――藤岡さんは2011年の映画『レッツゴー仮面ライダー』で1号ライダーの声を演じられたことがありましたが、速水さんや菅田さんは本当に久しぶりの『仮面ライダー』出演ですね。

『仮面ライダーX』って不遇というか、何かと取り上げられる機会の多い『仮面ライダー』『仮面ライダーV3』の次ということで、あまりファンの間でも語られないライダーという印象があるんです。次の『仮面ライダーアマゾン』が異色の野生ライダーとして目立つだけに……。なので、Xライダーにもスポットが当たるといいな、という思いは、若干ありますね。555の半田くんの場合、本放送以来久しぶりというのもありますが、今回の映画のテーマを『生と死』に定めたとき、乾巧というキャラクターがうまく機能するだろうと。まあ、直感のようなものが働いたんです。

――それぞれ設定や世界観の異なるヒーローが集結するのですから、それぞれのキャラクターの背景を活かしながらストーリーに組み込んでいくのは大変だったのではないですか。

自分が担当した『555』や『ディケイド』もそうですけれど、それぞれのライダーのことを突き詰めていくと、設定上これはこうではない、とか、いろいろな問題が出てきます。他の作品でも"本来はこういう設定なんだ"というものがあって、そこをまともに考えると、ヒーロー共演なんて絶対にできないんですよ。

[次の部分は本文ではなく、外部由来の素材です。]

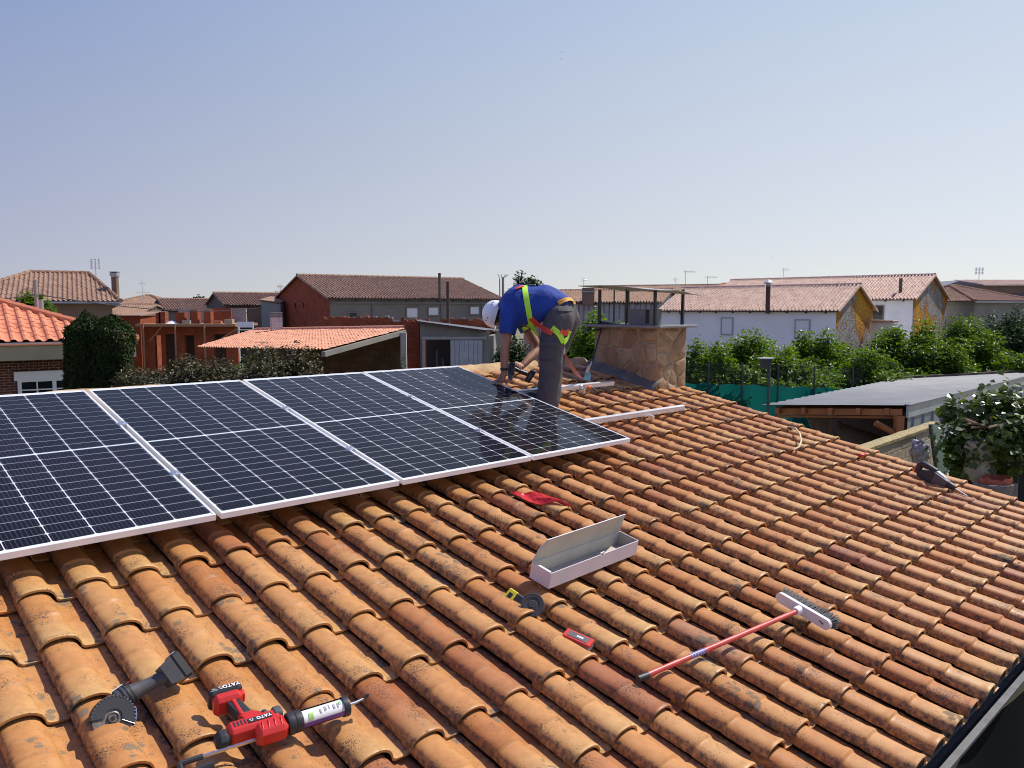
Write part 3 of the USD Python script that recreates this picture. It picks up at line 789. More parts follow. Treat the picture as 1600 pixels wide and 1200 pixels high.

また、こういう"共演もの"では、どのライダーとライダーが顔見知りなのか、とかも重要になってくるんです。例えば、今回の映画では"平成ライダーを一人一人集めていく"という、『七人の侍』的なシチュエーションがあるんです。このとき、このライダーとライダーは初対面なのか、旧知の仲なのかで、会話の内容が違ってくるんですね。過去に『MOVIE大戦』の中で、素顔同士で会っていれば明らかに知り合いだと描いてもいいのか、あるいは『オールライダー』のときに横一列に並んでいたから、変身後はお互い知ってるのかとか(笑)。細かいことを気にしだすと、延々と気になっていきますから、最終的にどこを落としどころにするのか、ある程度は決めなければいけないんです。

やはり生身の役者さんがかつてのヒーローを演じるわけですから、過去の作品での出来事を無視して通ることはできません。「あのライダーは戦いが終わった後、今までこうやって生きていた」とか、すべての事象について作り手……私なり監督なりは、説明できるようにしておかなければいけないんです。

――本作品は、ライダーへの強い愛情とこだわりなくしてできない映画なんですね。

今回の映画に出てくる本郷猛は、誕生以来40年以上も戦い続けている人物です。藤岡弘、さんが本郷を演じたのが38年ぶりということなんですけれど、じゃあ今現れた本郷が38年前と同じでは、困るわけですよ。38年という時の重みを経た、人間的に深みを持った本郷猛として出てこなければいけない。それはいったいどういうことなのか、考えていかないといけないんです。……といいながら、あまりリアルに考えすぎていると、何もできなくなってしまいますけれどね(笑)。